Direction -
Exactly reproduce the lines from the top of the entries below through the line containing "MB().box(hx - .065, hx", with both ends included.

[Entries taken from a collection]

= = =

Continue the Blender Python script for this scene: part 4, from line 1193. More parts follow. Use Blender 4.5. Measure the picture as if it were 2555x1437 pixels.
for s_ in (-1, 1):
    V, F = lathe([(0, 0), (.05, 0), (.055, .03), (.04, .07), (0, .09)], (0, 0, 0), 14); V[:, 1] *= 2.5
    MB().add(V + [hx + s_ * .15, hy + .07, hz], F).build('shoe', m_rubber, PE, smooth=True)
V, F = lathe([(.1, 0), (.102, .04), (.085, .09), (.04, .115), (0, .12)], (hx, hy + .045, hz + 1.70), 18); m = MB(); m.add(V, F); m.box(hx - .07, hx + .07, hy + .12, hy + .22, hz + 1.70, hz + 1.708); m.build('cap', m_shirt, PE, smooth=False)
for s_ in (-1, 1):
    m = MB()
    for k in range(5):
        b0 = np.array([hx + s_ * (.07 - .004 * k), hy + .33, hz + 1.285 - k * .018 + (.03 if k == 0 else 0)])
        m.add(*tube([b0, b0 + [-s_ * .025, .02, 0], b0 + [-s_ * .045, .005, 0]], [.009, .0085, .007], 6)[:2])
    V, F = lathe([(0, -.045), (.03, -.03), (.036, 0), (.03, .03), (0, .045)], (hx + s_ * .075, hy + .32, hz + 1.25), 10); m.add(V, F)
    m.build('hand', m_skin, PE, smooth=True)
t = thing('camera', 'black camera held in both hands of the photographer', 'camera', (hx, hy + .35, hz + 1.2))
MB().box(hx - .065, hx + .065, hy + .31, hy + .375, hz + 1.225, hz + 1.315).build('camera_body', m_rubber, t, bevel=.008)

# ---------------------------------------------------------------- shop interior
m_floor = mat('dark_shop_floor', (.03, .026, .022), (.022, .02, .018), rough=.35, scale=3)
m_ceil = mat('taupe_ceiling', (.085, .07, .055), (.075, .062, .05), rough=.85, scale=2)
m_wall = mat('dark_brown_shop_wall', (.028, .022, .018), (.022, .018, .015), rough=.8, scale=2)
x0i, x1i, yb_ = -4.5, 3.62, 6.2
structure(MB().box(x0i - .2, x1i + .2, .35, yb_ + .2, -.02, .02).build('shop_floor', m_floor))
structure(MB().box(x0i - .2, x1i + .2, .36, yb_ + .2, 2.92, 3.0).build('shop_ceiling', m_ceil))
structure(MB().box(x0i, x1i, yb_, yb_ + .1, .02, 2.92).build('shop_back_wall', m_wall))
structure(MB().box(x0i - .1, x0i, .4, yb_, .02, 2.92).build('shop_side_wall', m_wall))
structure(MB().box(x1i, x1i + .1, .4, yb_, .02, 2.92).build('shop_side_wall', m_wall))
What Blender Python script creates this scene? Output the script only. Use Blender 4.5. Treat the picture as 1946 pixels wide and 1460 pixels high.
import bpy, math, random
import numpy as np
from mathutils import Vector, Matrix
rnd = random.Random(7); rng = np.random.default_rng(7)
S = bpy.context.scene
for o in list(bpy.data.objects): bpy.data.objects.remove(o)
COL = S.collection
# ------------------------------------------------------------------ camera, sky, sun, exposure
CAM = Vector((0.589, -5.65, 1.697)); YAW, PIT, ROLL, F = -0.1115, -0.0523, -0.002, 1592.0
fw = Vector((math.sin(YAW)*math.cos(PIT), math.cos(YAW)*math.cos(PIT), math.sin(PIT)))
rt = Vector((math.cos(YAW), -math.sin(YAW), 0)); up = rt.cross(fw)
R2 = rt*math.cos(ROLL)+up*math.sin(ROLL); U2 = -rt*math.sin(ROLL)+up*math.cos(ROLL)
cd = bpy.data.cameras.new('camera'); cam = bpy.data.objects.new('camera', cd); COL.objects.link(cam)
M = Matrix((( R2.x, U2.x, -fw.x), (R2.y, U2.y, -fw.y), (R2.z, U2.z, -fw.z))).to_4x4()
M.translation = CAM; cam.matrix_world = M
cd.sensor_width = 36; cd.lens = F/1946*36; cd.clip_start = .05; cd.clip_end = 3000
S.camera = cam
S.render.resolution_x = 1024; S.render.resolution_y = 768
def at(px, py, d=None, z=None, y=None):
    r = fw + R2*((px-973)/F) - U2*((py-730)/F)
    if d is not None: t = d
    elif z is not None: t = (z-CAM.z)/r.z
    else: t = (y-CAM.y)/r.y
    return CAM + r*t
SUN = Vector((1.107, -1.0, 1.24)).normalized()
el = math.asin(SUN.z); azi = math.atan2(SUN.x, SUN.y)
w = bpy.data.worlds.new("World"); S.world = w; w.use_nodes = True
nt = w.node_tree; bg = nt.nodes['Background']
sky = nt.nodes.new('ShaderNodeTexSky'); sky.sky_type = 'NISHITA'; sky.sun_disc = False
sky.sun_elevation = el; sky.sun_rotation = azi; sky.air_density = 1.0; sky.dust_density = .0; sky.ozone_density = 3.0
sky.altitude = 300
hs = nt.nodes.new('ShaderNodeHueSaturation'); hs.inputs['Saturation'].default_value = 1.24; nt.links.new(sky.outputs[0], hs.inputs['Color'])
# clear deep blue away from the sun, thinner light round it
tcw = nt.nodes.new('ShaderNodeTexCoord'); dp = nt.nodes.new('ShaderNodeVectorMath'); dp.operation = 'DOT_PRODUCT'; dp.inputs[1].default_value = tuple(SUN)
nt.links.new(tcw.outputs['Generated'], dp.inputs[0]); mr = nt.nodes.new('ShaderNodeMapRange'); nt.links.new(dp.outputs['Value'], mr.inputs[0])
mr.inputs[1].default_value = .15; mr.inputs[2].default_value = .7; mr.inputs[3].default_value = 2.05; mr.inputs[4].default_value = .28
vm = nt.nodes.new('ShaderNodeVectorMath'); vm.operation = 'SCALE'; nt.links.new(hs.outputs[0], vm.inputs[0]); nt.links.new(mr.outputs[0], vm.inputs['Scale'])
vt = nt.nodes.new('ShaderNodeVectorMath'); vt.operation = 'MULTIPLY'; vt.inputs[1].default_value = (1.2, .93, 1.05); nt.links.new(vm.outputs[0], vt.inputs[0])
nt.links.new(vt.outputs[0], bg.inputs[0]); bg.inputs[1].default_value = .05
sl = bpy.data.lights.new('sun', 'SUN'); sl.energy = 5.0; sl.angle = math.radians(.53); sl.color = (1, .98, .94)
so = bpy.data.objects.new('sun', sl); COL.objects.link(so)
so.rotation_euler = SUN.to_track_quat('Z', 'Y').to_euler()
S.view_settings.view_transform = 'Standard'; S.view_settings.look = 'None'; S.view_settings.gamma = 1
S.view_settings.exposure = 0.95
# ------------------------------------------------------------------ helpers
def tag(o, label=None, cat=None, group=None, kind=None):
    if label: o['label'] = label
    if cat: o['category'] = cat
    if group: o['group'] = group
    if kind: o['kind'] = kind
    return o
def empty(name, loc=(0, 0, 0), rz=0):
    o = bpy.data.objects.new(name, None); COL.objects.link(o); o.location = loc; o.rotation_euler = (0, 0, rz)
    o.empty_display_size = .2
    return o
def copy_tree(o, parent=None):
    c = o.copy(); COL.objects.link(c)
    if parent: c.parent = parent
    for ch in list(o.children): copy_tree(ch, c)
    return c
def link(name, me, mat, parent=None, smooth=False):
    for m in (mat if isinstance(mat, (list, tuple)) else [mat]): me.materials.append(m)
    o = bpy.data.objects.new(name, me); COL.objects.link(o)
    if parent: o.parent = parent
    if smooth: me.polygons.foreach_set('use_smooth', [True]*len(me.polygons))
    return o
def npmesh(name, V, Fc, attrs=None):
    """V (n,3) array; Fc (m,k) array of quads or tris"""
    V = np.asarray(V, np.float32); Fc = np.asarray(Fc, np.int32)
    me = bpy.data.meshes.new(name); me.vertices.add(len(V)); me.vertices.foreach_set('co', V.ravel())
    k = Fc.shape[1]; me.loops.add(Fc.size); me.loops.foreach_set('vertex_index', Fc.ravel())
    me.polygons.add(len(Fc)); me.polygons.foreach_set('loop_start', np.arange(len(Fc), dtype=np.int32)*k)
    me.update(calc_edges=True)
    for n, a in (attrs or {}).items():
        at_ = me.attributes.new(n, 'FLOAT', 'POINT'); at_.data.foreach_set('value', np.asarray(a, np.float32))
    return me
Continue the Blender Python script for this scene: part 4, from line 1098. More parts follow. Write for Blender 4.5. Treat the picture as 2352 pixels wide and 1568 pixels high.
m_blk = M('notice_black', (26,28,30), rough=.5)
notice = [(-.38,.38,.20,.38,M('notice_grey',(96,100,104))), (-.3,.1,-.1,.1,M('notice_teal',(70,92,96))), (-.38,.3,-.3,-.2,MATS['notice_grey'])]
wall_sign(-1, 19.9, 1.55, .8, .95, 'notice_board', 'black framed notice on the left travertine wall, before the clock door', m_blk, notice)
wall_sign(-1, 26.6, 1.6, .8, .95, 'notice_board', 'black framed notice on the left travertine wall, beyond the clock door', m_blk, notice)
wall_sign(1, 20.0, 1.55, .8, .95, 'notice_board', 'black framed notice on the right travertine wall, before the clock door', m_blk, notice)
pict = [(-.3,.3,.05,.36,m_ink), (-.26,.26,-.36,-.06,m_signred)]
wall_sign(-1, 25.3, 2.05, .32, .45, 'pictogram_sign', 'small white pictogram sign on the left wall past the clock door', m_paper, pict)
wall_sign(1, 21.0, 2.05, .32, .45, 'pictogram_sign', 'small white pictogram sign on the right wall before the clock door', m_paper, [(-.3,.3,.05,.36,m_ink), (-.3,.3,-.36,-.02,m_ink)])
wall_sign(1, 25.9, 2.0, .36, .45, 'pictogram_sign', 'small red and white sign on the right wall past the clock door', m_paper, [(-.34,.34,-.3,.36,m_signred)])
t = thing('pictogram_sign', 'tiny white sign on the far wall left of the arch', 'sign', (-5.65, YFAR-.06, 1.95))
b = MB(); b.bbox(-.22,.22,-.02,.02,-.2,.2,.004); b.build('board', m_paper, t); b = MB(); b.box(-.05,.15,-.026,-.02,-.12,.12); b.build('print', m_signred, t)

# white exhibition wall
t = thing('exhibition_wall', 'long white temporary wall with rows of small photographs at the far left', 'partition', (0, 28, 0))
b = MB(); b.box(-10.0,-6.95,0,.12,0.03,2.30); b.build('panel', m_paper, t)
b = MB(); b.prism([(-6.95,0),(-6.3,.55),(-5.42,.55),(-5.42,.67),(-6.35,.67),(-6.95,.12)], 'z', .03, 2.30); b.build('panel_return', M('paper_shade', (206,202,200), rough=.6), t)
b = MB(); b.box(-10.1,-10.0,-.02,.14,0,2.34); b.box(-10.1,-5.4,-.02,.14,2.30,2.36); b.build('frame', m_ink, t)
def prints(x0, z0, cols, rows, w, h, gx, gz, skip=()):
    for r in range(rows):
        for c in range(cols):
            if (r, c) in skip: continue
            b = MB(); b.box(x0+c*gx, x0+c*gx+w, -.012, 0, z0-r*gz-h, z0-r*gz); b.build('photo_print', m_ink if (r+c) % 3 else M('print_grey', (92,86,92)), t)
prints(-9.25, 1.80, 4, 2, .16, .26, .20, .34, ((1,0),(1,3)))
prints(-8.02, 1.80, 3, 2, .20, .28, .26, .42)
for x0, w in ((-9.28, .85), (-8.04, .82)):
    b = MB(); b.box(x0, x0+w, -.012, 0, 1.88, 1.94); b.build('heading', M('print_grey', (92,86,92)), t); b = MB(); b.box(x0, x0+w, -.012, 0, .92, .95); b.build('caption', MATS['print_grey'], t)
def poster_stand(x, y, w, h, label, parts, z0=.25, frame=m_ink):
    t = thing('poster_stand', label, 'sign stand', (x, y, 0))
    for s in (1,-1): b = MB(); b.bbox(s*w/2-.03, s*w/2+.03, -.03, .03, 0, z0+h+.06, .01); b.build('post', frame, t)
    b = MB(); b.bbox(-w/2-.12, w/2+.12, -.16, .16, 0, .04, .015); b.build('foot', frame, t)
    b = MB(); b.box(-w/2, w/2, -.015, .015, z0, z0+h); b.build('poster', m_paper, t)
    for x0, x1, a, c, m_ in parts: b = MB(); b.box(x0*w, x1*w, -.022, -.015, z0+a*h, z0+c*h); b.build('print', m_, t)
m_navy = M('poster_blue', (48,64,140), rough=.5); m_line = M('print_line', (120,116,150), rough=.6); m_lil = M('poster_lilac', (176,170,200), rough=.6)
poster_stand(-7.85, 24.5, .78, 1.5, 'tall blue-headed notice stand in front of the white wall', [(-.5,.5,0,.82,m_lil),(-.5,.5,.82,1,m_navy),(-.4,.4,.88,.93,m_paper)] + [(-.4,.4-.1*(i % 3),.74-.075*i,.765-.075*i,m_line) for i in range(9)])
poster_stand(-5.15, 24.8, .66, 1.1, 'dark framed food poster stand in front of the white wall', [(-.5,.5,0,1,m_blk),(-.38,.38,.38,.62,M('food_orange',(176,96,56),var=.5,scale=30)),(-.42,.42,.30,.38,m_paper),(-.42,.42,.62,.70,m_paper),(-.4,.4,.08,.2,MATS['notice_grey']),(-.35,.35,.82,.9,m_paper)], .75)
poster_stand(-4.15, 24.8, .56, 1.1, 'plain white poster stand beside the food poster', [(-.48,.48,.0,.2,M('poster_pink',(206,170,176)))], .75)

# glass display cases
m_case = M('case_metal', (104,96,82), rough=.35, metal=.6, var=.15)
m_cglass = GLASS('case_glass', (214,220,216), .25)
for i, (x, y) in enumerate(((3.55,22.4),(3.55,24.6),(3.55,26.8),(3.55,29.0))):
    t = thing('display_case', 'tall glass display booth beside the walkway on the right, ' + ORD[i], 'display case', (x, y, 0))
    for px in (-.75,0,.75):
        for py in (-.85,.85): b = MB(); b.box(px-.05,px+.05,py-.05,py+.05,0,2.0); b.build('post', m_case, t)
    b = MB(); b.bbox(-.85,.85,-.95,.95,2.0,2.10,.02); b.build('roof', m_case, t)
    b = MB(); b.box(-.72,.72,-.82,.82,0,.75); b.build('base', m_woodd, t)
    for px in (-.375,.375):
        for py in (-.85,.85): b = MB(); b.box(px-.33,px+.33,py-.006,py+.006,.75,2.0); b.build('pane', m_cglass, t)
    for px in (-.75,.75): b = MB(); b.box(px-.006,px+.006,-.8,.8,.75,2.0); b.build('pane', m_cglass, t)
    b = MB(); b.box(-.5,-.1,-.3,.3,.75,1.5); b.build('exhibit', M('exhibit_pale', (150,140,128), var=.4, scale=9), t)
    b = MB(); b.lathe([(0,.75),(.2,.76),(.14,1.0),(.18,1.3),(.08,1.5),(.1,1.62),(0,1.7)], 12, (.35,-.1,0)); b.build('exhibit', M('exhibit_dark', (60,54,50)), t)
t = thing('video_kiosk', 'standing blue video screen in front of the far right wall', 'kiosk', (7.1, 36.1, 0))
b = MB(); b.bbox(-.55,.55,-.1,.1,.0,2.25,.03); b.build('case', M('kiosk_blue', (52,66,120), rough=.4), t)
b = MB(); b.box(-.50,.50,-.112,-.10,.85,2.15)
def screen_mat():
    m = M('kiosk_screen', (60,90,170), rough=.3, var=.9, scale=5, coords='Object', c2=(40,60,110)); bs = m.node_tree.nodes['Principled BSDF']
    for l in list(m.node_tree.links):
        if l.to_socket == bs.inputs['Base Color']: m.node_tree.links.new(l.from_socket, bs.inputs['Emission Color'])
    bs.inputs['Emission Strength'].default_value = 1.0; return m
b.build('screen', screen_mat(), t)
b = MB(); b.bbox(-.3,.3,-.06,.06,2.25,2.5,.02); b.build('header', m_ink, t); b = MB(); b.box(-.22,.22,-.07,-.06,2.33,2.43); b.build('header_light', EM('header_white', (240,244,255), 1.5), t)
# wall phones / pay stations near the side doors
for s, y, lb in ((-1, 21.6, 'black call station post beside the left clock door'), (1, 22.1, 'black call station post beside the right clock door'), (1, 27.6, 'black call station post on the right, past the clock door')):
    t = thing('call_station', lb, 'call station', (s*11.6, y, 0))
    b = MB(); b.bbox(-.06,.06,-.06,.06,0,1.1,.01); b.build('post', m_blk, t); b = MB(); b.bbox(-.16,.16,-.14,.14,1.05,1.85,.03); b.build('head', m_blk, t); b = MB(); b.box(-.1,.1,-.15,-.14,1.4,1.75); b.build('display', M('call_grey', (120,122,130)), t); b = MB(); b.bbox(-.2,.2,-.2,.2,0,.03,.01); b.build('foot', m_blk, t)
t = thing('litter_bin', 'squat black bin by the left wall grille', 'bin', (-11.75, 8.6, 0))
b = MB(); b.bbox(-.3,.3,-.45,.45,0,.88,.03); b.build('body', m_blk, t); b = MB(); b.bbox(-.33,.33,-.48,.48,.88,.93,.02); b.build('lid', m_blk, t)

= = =

Response to the exercise -
Continue the Blender Python script for this scene: part 4, from line 1193. More parts follow. Use Blender 4.5. Measure the picture as if it were 2555x1437 pixels.
for s_ in (-1, 1):
    V, F = lathe([(0, 0), (.05, 0), (.055, .03), (.04, .07), (0, .09)], (0, 0, 0), 14); V[:, 1] *= 2.5
    MB().add(V + [hx + s_ * .15, hy + .07, hz], F).build('shoe', m_rubber, PE, smooth=True)
V, F = lathe([(.1, 0), (.102, .04), (.085, .09), (.04, .115), (0, .12)], (hx, hy + .045, hz + 1.70), 18); m = MB(); m.add(V, F); m.box(hx - .07, hx + .07, hy + .12, hy + .22, hz + 1.70, hz + 1.708); m.build('cap', m_shirt, PE, smooth=False)
for s_ in (-1, 1):
    m = MB()
    for k in range(5):
        b0 = np.array([hx + s_ * (.07 - .004 * k), hy + .33, hz + 1.285 - k * .018 + (.03 if k == 0 else 0)])
        m.add(*tube([b0, b0 + [-s_ * .025, .02, 0], b0 + [-s_ * .045, .005, 0]], [.009, .0085, .007], 6)[:2])
    V, F = lathe([(0, -.045), (.03, -.03), (.036, 0), (.03, .03), (0, .045)], (hx + s_ * .075, hy + .32, hz + 1.25), 10); m.add(V, F)
    m.build('hand', m_skin, PE, smooth=True)
t = thing('camera', 'black camera held in both hands of the photographer', 'camera', (hx, hy + .35, hz + 1.2))
MB().box(hx - .065, hx + .065, hy + .31, hy + .375, hz + 1.225, hz + 1.315).build('camera_body', m_rubber, t, bevel=.008)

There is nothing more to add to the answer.